1俵42,000円の高級ブランド米であり、さらにローマ法王への献上品として正式に認可されているお米です。石川県羽咋市神子原地区は小さな集落であり、豪雪地です。さらに地滑りも起こる限界集落と呼ばれる地域です。
人口も15年で半減し高齢化が止まらないこの神子原地区であるが、たった1年で棚田米を高級ブランド化し、空き農家に移り住んで〝農〟あるスローライフを楽しむ都会の人々を誘人したり、東京の学生達の援農合宿、人工衛星による高品質米の栽培...
これらを仕掛けた張本人は高野さんという人物です。
北陸お寺巡りの最終日、12月1日は福井から石川へ移動し、石川県羽咋市の羽咋市役所農林水産課課長〝高野誠鮮〟(たかのじょうせん)師にインタビューしました。何故お役所の課長に?と感じるかもしれませんが、実は日蓮宗寺院の住職でありながら、スーパー公務員であり、スーパークリエイターなんです。過疎地域活性化の星のような存在ですね。
高野さんは地域の活性化は人間の体に例えるとリハビリだと言います。
人間の体全体が国だとすると末端の手や足が村や集落である。過疎を切り離すという事は自分の手足を切断して全体が健全になったと喜ぶようなものだ。私たちが目指したのは切断ではなくリハビリだった。今は萎んで退化した左手も動かしていくうちに血が通い筋肉も付き、しっかりした手に戻る。血液は地域で言えばお金であるが、お金を村に回すのが目的では意味がない。それをしっかり循環させる筋肉も同時に鍛える事で初めて健全な体へと戻るという発想なんです。
2元論的考えではなにも生み出さない。社会を構成する最小単位は人であり、全て繋がっていると考えるのが仏教です。
この法華経の理念に基づく地域活性の極意を伺いながら、僧侶として、その行動が今問われているのでは?と感じました。
役所で2時間程度の話を伺い、農村のど真ん中にある神音カフェへと昼食を取りに出かけました。道は田畑が広がり平野が少ない山間部。
こんな所に人気のカフェなんて・・・と思っていると確かに存在しました。
しかも平日というのに満員。材料も売り切れという事で、中だけ拝見させて頂き、近くの〝神子原農産物直売所〟へ行き、天ざるを頂きました。

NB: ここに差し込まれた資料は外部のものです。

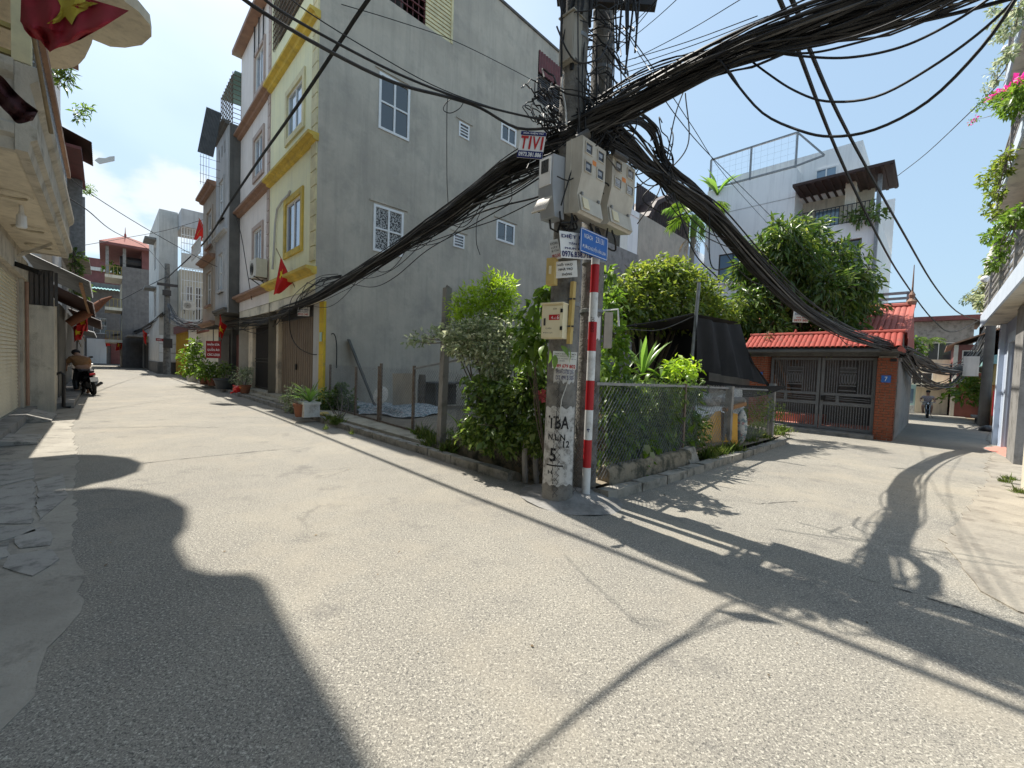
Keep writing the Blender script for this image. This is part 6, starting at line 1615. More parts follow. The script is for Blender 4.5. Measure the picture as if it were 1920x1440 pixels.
# fan of fine wires from the pole tops to the upper right
fan = [((1150, 75), (1250, -20)), ((1150, 95), (1240, -10)), ((1155, 95), (1300, -30)), ((1190, 110), (1395, -5)), ((1160, 118), (1420, 30)), ((1170, 128), (1440, 30)), ((1165, 138), (1460, 40)), ((1150, 30), (1190, -20)), ((1150, 40), (1160, 0)), ((1165, 45), (1225, 140))]
names = ('steepest', 'second steepest', 'third', 'fourth', 'fifth', 'sixth', 'lowest')
T = Thing('service_wires', 'fan of fine wires spreading from the pole tops into the sky', 'wires', PY(1160, 100, 4.5))
for a, b in fan:
 T.part('wire', MB().tube(smooth_path([PY(*a, 4.5), PY((a[0] + b[0]) / 2, (a[1] + b[1]) / 2 + 4, 3.9), PY(*b, 3.2)], 12), .0042, 4), M['cable_black'])
wire_thing('straight fine wire descending from the pole tops towards the white villa', px((1168, 48, 4.5), (1240, 150, 5.2), (1300, 240, 6.5), (1360, 330, 9), (1440, 420, 14)), .006, n=20, name=SW)
wire_thing('fine wire crossing it below towards the mango tree', px((1215, 140, 4.6), (1270, 220, 5.2), (1330, 290, 6.5), (1420, 380, 9), (1560, 520, 11)), .006, n=20, name=SW)
# tangle wrapped round the poles
T = Thing('cable_tangle', 'dense tangle of black cables knotted round the twin poles', 'cables', (3.6, 2.7, 3.9))
rg = random.Random(21)
def tangle(n, zc, zs, rad, rr, seed):
 rgx = random.Random(seed)
 for i in range(n):
  z = rgx.gauss(zc, zs); a = rgx.uniform(0, 6.28); c = np.array([3.66 + rgx.gauss(0, .16), 2.70 + rgx.gauss(0, .08), z]); pts = []
  rx, ry, rz = rad * rgx.uniform(.5, 1.5), rad * rgx.uniform(.4, 1.1), rgx.uniform(.05, .4)
  tot = rgx.uniform(2, 6); tilt = rgx.uniform(-.6, .6)
  for t in np.linspace(0, tot, 12):
   pts.append(c + np.array([math.cos(a + t) * rx, math.sin(a + t) * ry, math.sin(t * 1.3 + a) * rz + tilt * math.cos(a + t) * rx + rgx.gauss(0, .015)]))
  T.part('cable', MB().tube(smooth_path(pts, 30), rr * rgx.uniform(.6, 1.5), 5), M['cable_black' if rgx.random() < .85 else 'cable_grey'], smooth=True)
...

この天ぷらも地元の収穫野菜らしく、とても新鮮で美味しく愛情を感じる味でした。
この2店舗とも高野さんプロデュースです。
神音カフェの店長は高野さんが口説き落とし、色々バックアップしたらしいですが「看板を出さない」というのがキーポイントだったらしいです。

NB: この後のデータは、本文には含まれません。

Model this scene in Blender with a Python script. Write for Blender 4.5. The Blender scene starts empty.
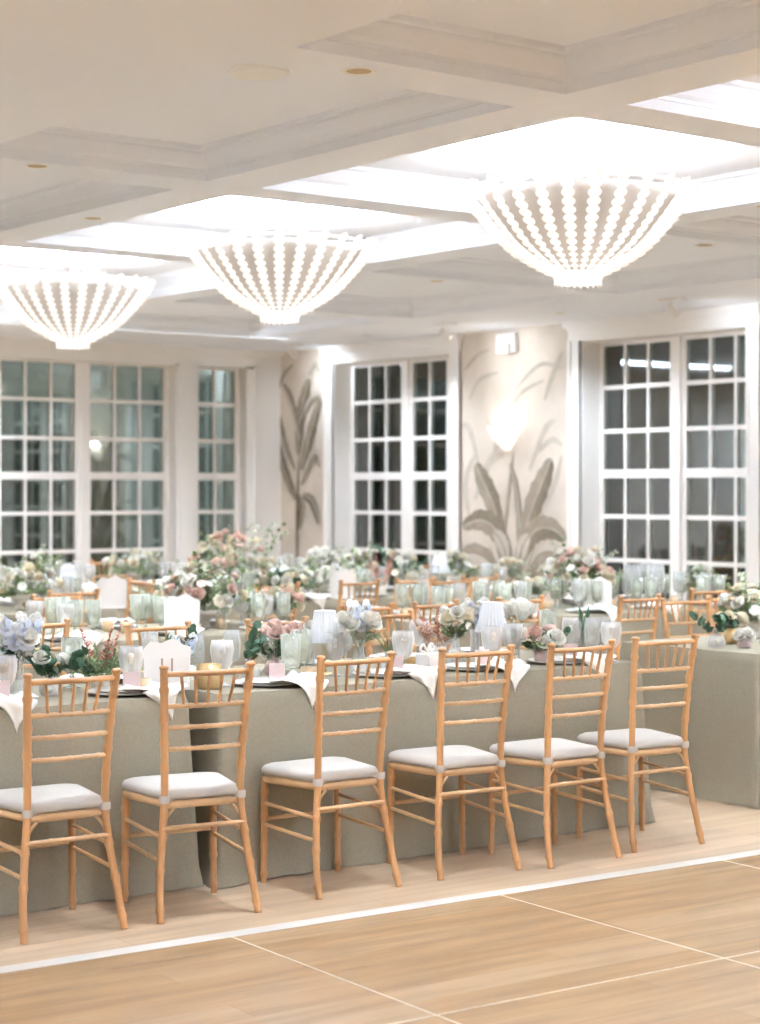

看板があると近くを通って看板見て満足してしまうが、あえて設けない事で中まで入りたくなるという心理を利用しているとの事でした。
http://kanon-cafe.seesaa.net/
直売所は農業所得の向上と農家自らが生産物に価格を付けて直接消費者に届ける為に必要不可欠な施設であると同時に、限界集落からの脱却と、自立・自活出来る農村集落づくりにあります。
特徴の一つに、出荷した農家が自分の売上げとする事ができ、農家のやる気に火が点くシステムの導入にあります。
通常POS(ポス)と言われますが、ここに導入されているシステムは直売所専用で北陸三県では初めてらしいです。
農家自身が自立する為に〝生産〟〝管理〟〝販売〟を全て満たした直売所、農業法人(株)「神子の里」を設立し、独立営業をしています。